Philippine election tally going slowly

By Carlos H. Conde
International Herald Tribune
Published: May 27, 2007

MANILA: Two weeks after Filipinos went to the polls to elect members of Congress and local officials, millions of votes remain uncounted while allegations of widespread fraud favoring the political allies of President Gloria Macapagal Arroyo continue to surface, election officials and opposition members say.

On Saturday, sporadic violence and charges of fraud marred special elections that were held in 13 towns in a southern province, where the initial vote had been declared flawed. The votes from that province, Lanao del Sur, totaling nearly 100,000, are enough to determine the outcome of the race for the 12 Senate seats, officials said. The special elections were called because of the high level of violence and vote fraud that occurred in the region during the midterm elections.

As of Saturday, official counts for the May 14 elections showed that three candidates closely linked to the government were winning for the 12 positions in the Senate. But Arroyo’s allies overwhelmingly dominated the congressional race, while her supporters took the lead in most local elections, officials said.

Filipinos voted for 12 of 24 Senate seats, 275 members of the House of Representatives and officials for more than 17,000 positions at the provincial, city and municipal level on May 14.

The elections were violent, with more than 130 people killed in attacks since the beginning of the campaign on Jan. 14. No one was reported killed in the weekend violence.

Votes from several provinces, estimated to be more than four million, have yet to be counted, because the tabulation is being done manually in many provinces.

Allegations of cheating have hampered the count, and the Commission on Elections, the government body that runs elections, has postponed declaring some winners or, in some instances, declared a failure of elections in areas like the southern towns that held fresh voting on Saturday.

Although many winners in the local votes have been named, the electoral commission is waiting for the results of the special elections and the complete nationwide vote count to announce the winners of the Senate seats. Officials estimate that the national vote count will take another week.

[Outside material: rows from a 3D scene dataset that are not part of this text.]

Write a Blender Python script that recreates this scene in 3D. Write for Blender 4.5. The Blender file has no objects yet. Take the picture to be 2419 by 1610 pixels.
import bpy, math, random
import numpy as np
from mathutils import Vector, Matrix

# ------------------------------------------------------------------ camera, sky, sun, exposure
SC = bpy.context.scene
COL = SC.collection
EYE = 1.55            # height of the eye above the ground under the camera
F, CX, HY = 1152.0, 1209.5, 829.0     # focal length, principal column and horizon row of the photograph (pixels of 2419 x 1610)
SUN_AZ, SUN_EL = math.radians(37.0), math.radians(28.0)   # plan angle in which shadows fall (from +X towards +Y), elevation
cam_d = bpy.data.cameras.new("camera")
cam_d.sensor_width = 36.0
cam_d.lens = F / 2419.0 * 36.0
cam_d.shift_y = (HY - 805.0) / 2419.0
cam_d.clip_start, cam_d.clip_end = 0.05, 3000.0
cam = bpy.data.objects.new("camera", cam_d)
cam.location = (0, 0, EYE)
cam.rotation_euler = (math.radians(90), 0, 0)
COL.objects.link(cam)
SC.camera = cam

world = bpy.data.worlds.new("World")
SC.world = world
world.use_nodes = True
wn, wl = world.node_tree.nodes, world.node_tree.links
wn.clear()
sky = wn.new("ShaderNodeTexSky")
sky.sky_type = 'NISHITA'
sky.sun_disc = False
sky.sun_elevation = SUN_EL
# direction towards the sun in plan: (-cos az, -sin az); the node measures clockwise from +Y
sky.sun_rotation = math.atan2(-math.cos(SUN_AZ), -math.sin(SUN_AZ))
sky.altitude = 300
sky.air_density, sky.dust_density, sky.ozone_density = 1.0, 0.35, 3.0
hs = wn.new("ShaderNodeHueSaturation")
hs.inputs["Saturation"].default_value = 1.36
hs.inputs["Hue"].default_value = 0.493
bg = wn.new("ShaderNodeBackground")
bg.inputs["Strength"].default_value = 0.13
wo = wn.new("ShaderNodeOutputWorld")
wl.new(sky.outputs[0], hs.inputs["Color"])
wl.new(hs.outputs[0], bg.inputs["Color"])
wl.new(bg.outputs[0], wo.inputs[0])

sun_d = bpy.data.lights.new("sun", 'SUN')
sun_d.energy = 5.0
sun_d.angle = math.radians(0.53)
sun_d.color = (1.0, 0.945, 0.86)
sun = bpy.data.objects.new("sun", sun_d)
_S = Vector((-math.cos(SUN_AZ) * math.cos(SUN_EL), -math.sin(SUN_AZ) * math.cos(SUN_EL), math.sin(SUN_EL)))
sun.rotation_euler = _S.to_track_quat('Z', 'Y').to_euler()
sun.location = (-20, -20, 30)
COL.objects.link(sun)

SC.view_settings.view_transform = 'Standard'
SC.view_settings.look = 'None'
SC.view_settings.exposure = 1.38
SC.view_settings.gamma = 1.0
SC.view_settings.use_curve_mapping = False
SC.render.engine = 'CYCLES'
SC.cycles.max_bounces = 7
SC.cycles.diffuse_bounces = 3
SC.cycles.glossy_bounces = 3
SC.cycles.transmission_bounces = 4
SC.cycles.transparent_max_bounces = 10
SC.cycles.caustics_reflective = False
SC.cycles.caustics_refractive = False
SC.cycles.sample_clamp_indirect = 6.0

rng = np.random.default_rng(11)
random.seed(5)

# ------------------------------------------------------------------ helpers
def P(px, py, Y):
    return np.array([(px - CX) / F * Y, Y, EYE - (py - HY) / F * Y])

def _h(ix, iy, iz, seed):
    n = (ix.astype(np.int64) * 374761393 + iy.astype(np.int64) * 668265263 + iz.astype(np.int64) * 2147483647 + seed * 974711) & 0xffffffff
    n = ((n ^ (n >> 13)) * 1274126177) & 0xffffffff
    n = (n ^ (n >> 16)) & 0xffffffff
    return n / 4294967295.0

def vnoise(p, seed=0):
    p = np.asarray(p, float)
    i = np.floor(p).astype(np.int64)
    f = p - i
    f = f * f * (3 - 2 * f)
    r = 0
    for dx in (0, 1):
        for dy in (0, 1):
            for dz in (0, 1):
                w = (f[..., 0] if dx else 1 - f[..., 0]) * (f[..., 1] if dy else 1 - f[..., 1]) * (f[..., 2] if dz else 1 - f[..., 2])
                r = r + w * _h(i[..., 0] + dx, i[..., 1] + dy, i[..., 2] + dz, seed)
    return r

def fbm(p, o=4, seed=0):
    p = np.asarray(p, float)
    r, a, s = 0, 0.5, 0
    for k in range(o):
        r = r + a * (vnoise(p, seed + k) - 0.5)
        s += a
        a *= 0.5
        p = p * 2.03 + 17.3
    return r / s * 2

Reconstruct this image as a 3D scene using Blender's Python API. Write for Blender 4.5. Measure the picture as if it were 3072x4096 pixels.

Lente, an election monitoring group whose members are mainly lawyers, said a teacher in the southern province of Maguindanao had said teachers were told how to vote at gunpoint. Teachers traditionally staff the polls and manually count the ballots. Lente said candidates loyal to the government had swept the senatorial elections in Maguindanao, prompting complaints of fraud from the opposition.

Vote buying and tampering with ballots and tabulation forms are among the most reported claims of election fraud. Parties loyal to the government have challenged the opposition’s claims. Ben Evardone, a spokesman for Team Unity, the coalition party allied with the government, said the opposition was worried because “it is just about to exhaust its bailiwicks.” On the other hand, his party, he said, “has several provincial votes to bank on.”